Last summer YWP chose me to teach gender, sexuality, and healthy relationships to a group of 70 future health educators. I felt an odd combination of amazement and terror. I could not be shy or quiet because my role demanded more than that.
I was teaching many students who regularly used homophobic slurs, who didn’t know what it meant to be transgender, and who didn't understand what consent was. Yet four days a week for a month I went into a classroom at Howard University to teach these concepts to teenagers who really should have learned them in health class. No miracles occurred, but I think I planted a seed. I got students talking and considering other points of view. The knowledge of that is incredible especially because training peer educators can create exponential change. I decided to continue on this path. I became a part of a youth led team at YWP that was designed to help draft and pass a new set of District of Columbia Health standards. My focus was on making the standards more inclusive, comprehensive and less hostile in their approach towards sex.

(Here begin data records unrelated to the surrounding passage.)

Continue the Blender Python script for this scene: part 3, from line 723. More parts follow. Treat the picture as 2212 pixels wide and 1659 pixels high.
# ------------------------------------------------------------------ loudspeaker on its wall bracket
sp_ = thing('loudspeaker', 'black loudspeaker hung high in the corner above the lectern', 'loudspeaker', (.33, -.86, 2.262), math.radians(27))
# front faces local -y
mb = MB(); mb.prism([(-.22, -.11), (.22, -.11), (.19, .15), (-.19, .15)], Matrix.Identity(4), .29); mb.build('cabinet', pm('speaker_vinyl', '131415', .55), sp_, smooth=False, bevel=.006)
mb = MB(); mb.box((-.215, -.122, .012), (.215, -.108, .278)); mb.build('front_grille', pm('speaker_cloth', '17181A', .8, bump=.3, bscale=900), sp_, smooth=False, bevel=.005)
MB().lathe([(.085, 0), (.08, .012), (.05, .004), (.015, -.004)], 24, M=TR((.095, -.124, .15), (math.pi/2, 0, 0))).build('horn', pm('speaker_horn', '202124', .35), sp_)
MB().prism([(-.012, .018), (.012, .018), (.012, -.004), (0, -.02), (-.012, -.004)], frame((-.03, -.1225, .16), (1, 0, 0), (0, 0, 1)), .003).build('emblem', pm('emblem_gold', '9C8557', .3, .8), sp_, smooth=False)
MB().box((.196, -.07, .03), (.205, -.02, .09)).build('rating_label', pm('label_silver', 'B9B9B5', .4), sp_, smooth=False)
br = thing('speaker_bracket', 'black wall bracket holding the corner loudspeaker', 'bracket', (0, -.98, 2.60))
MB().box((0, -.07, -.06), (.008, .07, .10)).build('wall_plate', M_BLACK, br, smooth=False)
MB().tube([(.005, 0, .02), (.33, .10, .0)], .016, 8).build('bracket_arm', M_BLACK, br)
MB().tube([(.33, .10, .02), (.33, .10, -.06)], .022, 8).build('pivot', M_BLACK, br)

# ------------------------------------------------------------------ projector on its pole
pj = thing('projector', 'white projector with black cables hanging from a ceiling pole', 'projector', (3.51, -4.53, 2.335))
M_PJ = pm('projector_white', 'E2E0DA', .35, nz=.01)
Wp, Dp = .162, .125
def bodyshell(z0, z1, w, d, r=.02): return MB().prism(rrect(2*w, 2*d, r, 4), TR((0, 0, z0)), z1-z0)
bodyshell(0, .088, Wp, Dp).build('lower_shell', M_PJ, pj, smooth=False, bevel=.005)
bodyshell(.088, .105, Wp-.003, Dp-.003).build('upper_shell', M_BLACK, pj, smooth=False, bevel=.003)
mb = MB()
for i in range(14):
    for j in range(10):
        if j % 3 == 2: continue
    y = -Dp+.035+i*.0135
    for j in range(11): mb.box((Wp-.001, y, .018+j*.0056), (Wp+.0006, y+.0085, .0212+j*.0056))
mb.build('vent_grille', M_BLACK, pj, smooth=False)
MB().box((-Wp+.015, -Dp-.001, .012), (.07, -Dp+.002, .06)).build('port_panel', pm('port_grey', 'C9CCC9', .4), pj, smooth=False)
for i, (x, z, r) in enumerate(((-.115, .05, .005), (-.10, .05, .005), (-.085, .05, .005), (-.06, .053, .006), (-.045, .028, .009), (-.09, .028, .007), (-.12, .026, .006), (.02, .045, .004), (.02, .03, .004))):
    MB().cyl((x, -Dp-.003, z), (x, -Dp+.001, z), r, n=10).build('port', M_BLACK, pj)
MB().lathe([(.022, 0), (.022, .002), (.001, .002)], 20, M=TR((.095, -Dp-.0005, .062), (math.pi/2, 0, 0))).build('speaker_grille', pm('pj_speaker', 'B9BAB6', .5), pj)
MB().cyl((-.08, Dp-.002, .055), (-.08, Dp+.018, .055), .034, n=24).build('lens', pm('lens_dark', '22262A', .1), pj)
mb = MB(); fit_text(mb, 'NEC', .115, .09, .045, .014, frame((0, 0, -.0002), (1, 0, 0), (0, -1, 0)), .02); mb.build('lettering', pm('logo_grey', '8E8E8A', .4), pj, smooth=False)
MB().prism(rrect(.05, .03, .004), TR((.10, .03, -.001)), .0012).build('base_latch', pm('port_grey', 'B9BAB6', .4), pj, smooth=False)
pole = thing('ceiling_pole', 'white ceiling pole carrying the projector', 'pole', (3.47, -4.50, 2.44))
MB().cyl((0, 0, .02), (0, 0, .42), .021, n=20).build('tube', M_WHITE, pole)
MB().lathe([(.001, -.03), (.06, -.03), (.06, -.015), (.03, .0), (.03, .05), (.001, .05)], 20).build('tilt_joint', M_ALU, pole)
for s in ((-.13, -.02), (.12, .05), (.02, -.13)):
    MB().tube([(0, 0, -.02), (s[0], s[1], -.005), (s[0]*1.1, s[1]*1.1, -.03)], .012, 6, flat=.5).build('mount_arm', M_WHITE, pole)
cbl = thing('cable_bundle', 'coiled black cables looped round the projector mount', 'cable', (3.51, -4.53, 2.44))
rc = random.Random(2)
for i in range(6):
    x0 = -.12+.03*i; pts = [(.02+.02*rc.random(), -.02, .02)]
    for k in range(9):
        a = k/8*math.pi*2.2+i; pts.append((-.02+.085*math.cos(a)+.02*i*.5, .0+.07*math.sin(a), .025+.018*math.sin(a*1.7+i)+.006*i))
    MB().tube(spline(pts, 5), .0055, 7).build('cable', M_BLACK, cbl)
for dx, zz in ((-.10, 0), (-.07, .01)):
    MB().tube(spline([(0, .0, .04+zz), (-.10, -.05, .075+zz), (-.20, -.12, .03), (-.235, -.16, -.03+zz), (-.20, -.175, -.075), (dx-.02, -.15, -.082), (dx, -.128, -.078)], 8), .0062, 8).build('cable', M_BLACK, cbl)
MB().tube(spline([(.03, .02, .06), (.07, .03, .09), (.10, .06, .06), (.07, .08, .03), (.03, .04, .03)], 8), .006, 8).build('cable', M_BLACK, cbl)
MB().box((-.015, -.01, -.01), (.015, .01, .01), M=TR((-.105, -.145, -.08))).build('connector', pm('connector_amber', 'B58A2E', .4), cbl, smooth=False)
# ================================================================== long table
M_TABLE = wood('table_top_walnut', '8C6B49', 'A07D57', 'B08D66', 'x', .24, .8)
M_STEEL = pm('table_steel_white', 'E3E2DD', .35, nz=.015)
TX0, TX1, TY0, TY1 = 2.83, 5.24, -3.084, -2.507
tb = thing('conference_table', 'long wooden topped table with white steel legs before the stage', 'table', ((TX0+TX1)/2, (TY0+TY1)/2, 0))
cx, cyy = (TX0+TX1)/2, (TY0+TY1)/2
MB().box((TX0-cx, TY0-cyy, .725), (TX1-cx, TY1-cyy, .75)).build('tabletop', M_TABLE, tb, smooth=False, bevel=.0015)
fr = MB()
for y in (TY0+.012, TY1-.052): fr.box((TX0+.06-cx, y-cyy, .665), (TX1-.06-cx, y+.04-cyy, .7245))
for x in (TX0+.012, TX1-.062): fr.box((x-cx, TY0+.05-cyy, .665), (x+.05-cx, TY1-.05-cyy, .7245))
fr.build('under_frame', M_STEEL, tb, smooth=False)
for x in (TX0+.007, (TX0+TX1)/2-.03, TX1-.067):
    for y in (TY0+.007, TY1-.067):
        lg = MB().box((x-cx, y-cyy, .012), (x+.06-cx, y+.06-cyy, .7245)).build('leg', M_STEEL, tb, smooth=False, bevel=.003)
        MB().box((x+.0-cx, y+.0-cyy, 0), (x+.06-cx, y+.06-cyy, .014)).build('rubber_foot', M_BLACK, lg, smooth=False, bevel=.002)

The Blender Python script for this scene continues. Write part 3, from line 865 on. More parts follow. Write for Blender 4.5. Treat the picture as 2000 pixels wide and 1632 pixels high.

Now as a senior, I am seeing the standards through their final leg of approvals. This fall I will testify for the third time before the DC Council which will make its final decision whether to accept our new draft.
It is one of the biggest accomplishments of my life, to see something I worked for and believed in turned into actual legislation, to see the fear and shame I once had put to use as a catalyst for widespread change. I would without a doubt do it all over again, in fact I hope to, by continuing to be a peer educator and health advocate in college and maybe even by pursuing a career in public health.